Ich kann als verantwortungsbewusster Vorstand einer örtlichen Volksbank nicht erwarten, dass mir alle notwendigen Informationen aus der Lobbyarbeit unserer Organisation immer mundgerecht aufbereitet werden. Daher ist es Pflicht der Vorstände, sich thematisch mit den Themen der Lobbyarbeit auseinanderzusetzen. Hier tritt nur das Problem der Informationsüberflutung auf, mit dem auch eine Durchschnitts-Volksbank täglich zu kämpfen hat. Gut gemeinte Informationen über Lobbyarbeit werden häufig verkannt, weil sie noch nicht so priorisiert werden, wie sie dies vielleicht verdient hätten, denn stets geht das Tagesgeschäft vor. Wie wichtig strukturierte Lobbyarbeit auch auf höchster politischer Ebene für eine Volksbank sein kann, wird sicher vor allem dann deutlich, wenn sie aus Kostengründen oder anderen Überlegungen nicht mehr adäquat geleistet wird.

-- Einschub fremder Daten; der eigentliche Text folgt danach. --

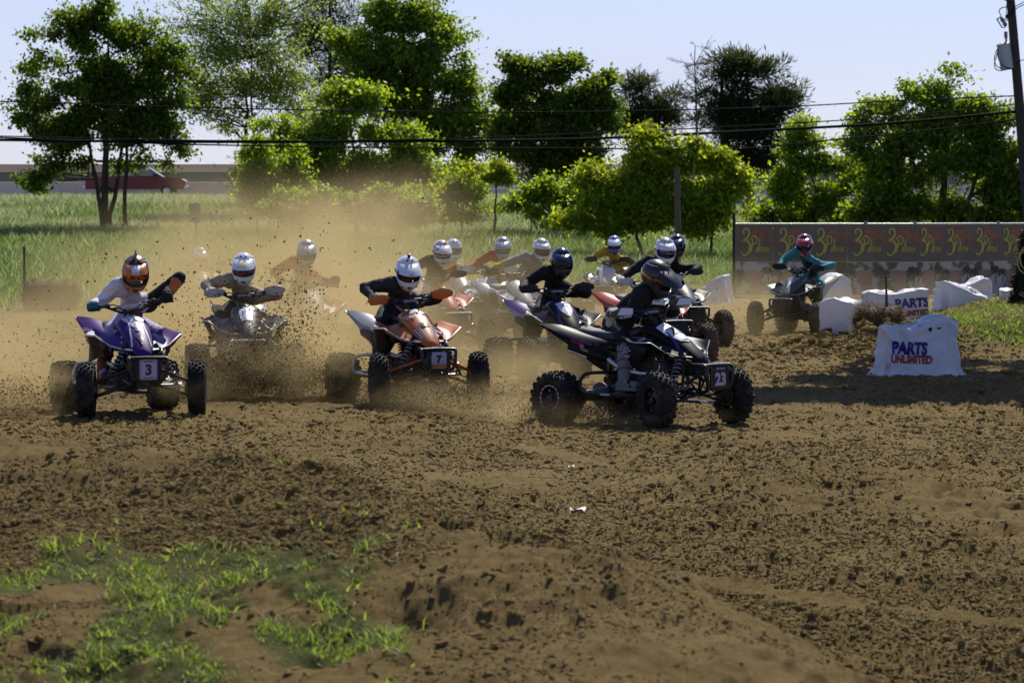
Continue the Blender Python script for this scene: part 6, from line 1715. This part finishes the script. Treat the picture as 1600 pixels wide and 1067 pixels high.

Durch Konzentration der Kräfte Herausforderungen meistern

Die Herausforderungen für eine erfolgreiche politische Lobbyarbeit unserer Gruppe sind gewaltig - vor allem auf internationaler und nationaler Ebene. Die Interessenvertreter argumentieren häufig mit Entscheidungsträgern, die ein angelsächsisch geprägtes Bankensystem als Zielfoto im Kopf haben und nicht nachvollziehen können, wieso mittelständisch geprägte Banken das Rückgrat des erfolgreichen Bankensystem in Deutschland bilden. Daher muss alle Kraft der gesamten Gruppe der Volksbanken und Raiffeisenbanken gebündelt werden, um unsere Einzigartigkeit, Solidität und Einheit in Vielfalt auch europaweit anerkannt zu bekommen.

Wenn Deutschland schon überall als Musterschüler angesehen wird, warum dann nicht auch bei dem dreigliedrigen Aufbau unseres Bankensystems mit der wichtigen Säule der Genossenschaftsbanken, die all die Jahrzehnte stabilisierend gewirkt hat?